Subieron en algún punto de la avenida Ceylán. Sólo eran dos. Dos. Un muchacho que no pasaba de los dieciséis y otro que rondaba por los diecinueve. Subieron con aire decidido y se fueron al fondo del microbús. El chofer no arrancó y les lanzó por el espejo retrovisor miradas de fastidio. El de 19 años maldijo y le ordenó al de 16 que fuera a pagarle. Entonces escuché una frase que me hizo aferrar bien mi mochila: "total, ahorita vuelve el dinero".
El microbús avanzó a paso rápido por la avenida del norte de la ciudad de México. A veces, en los carriles centrales avanzaban a igual velocidad cuatro o cinco camiones de transportes Primera Plus y todos se estacionaban al llegar un rojo. Fue en un semáforo en rojo cuando subió la mujer. Iba toda de negro y gimió un "me da permiso" a los pasajeros. Entonces, el de 16 se pavoneó (iba sentado conmigo) y le dijo algo al de 19. Lo miré de reojo y había en su mirada todo un gesto sardónica, todo el sarcasmo de los 16 años, una burla reconcentrada que le hacía torcer los labios. El de 19 que iba atrás iba sonriendo también, juntas las manos, su cuerpo delgado acomodado en el asiento.
Y la mujer empezó a cantar y cuando se acercó a donde estábamos el de 16 y yo se detuvo, endureció el rostro y cuando nos dio la espalda el de 16 escupió a sus pies. La mujer volvió a nosotros y siguió cantando mientras se alejaba a la parte delantera del microbús. Yo venía de una carne asada por Tlalnepantla. Venía cansado después de ver el caos de Indios Verdes y decir salud.

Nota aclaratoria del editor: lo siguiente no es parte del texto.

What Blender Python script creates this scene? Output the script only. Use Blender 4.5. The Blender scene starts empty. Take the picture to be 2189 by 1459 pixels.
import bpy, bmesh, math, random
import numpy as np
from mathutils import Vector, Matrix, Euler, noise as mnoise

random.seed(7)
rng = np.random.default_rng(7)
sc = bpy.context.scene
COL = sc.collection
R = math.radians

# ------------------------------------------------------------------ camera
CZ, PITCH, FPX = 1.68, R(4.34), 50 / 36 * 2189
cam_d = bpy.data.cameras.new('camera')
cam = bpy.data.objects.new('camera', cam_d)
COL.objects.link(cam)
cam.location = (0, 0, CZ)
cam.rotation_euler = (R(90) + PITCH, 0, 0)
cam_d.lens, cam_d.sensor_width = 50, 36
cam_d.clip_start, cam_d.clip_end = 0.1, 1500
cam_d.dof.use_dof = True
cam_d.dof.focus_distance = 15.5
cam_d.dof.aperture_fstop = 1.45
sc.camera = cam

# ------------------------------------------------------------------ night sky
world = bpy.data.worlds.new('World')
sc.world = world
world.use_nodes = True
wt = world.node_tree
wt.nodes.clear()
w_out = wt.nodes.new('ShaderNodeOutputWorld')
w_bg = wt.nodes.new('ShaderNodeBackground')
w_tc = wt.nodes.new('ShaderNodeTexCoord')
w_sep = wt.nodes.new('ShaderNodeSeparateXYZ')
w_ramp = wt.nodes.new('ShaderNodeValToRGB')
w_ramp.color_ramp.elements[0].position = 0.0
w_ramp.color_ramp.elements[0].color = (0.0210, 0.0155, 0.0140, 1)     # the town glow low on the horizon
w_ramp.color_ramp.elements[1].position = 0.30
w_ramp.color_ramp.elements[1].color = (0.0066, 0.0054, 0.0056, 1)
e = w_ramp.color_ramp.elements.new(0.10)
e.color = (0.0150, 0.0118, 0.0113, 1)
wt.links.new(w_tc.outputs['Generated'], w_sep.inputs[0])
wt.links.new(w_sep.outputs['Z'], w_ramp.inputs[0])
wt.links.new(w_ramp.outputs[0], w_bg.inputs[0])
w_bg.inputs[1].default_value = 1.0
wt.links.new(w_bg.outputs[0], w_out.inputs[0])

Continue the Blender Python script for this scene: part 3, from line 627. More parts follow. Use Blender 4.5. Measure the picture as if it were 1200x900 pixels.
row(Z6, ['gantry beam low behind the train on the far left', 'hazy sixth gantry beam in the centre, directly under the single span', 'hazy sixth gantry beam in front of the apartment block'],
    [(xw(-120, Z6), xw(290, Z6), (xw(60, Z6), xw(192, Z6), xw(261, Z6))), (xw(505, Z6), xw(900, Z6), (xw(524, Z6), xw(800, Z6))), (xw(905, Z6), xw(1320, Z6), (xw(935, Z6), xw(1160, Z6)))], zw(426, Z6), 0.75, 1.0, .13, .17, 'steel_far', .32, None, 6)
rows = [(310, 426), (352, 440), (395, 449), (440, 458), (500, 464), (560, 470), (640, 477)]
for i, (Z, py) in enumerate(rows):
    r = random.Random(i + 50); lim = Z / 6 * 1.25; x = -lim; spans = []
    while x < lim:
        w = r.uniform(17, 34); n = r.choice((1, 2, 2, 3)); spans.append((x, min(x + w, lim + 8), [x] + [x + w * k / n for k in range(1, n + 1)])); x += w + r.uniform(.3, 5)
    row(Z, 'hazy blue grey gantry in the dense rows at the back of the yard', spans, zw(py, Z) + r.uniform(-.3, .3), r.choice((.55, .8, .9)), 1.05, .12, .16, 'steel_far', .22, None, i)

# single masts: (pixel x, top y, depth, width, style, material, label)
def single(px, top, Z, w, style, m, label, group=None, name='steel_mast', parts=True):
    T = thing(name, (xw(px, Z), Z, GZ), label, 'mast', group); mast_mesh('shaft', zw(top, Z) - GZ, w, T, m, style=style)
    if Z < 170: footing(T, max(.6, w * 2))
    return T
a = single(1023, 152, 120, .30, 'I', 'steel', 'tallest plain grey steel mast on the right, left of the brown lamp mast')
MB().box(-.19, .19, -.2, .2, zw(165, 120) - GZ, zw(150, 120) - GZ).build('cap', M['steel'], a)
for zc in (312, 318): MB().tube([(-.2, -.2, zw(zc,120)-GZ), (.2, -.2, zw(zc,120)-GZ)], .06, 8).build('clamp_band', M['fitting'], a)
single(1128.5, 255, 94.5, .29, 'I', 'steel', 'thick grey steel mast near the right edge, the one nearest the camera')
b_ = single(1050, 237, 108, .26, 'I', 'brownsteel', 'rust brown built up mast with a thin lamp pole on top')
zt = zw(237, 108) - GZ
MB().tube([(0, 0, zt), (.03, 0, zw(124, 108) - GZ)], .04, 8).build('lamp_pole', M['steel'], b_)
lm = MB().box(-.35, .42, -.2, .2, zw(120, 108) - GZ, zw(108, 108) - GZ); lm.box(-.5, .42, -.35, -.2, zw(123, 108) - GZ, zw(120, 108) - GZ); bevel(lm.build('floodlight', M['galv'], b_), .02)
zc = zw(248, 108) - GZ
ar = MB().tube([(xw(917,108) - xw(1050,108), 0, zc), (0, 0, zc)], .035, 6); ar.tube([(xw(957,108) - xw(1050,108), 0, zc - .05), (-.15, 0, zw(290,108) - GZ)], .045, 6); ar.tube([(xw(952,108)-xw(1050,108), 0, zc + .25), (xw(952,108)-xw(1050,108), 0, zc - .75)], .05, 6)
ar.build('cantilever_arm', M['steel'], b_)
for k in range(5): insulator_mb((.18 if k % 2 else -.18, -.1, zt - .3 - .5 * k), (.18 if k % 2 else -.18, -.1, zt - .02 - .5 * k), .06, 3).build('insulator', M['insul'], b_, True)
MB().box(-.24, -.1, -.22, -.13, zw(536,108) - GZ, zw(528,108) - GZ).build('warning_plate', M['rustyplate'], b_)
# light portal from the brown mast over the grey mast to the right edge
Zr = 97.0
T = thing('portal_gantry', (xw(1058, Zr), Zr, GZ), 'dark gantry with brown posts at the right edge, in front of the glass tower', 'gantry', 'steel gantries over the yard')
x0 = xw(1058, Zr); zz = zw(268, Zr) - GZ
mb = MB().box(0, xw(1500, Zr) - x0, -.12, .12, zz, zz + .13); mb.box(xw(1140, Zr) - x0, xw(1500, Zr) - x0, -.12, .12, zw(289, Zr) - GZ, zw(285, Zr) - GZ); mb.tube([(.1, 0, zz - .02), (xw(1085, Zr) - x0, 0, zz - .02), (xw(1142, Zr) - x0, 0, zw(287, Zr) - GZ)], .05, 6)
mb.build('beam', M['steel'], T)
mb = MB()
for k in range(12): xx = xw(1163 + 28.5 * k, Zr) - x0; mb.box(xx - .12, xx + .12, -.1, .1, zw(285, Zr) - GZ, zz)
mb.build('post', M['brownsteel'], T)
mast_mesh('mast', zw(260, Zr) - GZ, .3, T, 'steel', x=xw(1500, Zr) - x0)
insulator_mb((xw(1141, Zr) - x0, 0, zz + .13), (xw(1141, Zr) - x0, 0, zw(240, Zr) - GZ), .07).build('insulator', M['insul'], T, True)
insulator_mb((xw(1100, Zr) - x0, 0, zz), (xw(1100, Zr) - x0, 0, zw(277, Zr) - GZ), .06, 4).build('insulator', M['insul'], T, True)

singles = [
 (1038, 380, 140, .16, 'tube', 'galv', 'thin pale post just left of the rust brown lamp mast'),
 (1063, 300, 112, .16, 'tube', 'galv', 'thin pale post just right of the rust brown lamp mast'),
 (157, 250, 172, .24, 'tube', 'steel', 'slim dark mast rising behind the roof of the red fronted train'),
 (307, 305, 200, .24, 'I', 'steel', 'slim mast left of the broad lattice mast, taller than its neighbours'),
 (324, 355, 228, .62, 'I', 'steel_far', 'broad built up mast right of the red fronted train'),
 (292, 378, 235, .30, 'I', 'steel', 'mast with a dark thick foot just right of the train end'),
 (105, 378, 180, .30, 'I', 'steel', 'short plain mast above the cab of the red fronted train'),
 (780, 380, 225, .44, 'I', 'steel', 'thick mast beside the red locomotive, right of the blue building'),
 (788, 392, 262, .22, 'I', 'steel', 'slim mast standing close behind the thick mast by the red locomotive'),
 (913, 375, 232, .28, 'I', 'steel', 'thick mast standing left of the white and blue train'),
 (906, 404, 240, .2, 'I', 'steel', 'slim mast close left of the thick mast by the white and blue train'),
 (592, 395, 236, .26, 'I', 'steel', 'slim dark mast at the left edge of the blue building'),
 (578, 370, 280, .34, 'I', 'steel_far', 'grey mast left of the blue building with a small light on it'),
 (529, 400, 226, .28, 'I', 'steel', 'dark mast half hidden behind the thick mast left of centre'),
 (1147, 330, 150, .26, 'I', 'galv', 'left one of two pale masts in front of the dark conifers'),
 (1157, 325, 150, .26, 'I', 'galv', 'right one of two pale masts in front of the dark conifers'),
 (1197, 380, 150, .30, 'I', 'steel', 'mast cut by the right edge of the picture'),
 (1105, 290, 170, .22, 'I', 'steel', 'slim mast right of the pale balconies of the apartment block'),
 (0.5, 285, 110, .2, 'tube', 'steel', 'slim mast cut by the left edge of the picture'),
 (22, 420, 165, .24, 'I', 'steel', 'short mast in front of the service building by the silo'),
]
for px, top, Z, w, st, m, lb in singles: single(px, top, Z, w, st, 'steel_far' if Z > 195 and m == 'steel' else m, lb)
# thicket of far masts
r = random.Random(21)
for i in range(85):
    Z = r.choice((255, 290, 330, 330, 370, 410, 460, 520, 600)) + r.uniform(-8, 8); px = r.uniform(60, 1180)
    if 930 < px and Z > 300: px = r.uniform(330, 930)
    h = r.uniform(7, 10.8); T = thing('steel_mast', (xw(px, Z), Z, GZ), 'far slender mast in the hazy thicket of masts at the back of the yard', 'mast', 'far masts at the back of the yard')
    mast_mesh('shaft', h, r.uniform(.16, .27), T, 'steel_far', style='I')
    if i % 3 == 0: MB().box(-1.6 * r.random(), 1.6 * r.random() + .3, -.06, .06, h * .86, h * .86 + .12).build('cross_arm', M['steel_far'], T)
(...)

Por eso, cuando muchacho de 16 años se me quedó viendo supe que algo me iba a decir:
-Oye huey, porqué no le tiras un palo a esta vieja -y sonrió mientras yo mantenía la quijada apretada y luego el de 16 habló con el de 19 y le gritó: tú cógetela.
Las palabras enrarecieron el ambiente. Antes de que la mujer bajara, habló sobre la gente buena y la gente mala que uno se encontraba en la vida. Agregó un: soy viuda, tengo dos hijos a quien mantener. El de 16 nada más se rió. Cuando la mujer bajó, el de 16 se colgó del pasamos de la bajada y gritó al aire y a la noche: "Si yo fuera tu puto hijo me da una tiro, pendeja".
Todos nos mirábamos. Yo había pensando en cuánto dinero llevaba, si las tarjetas tendría que cancelarlas. E iba cansado. Por eso cuando los dos se juntaron y comenzaron a hablar de sus atracos, de las micros incendiadas por el espanto, del lema: "es mejor que sea sin violencia, mejor cooperen", ya traía el alma en vilo.
Me pregunté como reaccionaria cuando pasara el de 16, sonriente, ufano, satisfecho de su poder para traer tranquilidad o impotencia en una micro que a cada kilómetro se acercaba al centro de la ciudad de México. Fue entonces que uno dijo: "no, hoy andamos de suerte" y lo dijo en voz alta, como si la suerte fuera una bendición para nosotros. "Vámonos", dijo el de 19 y se bajaron en una avenida. Los vi alejarse en la noche, toreado unos coches. Luego, ya en la banqueta, iban los dos muy juntitos, riendose, como si nada hubiera importado. Más tarde, cuando le contaba a un taxista, me dijo: con esos no sirve la bendición ni nada. A esos hay que tronarles los tobillos. Yo así me he madreado a varios.
Pero aún no tomaba el taxi y seguía en la micro cuando los perdí de vista en una esquina. Y no olvido esas miradas de quien sabe no le pueden hacer daño, esas miradas de quien sabe, puede, con su consentimiento, hacer lo que le pegue la gana. Esa bravuconería
1 comment:
También conozco a este tipo de muchachos, son los peores. Son los peores porque la juventud da lo que tú llamas bravuconería. Lo cual se quita con el tiempo y los madrazos, los golpes de la vida. Tenía razón el taxista, a esos hay que dejarlos fuera y así aprenden.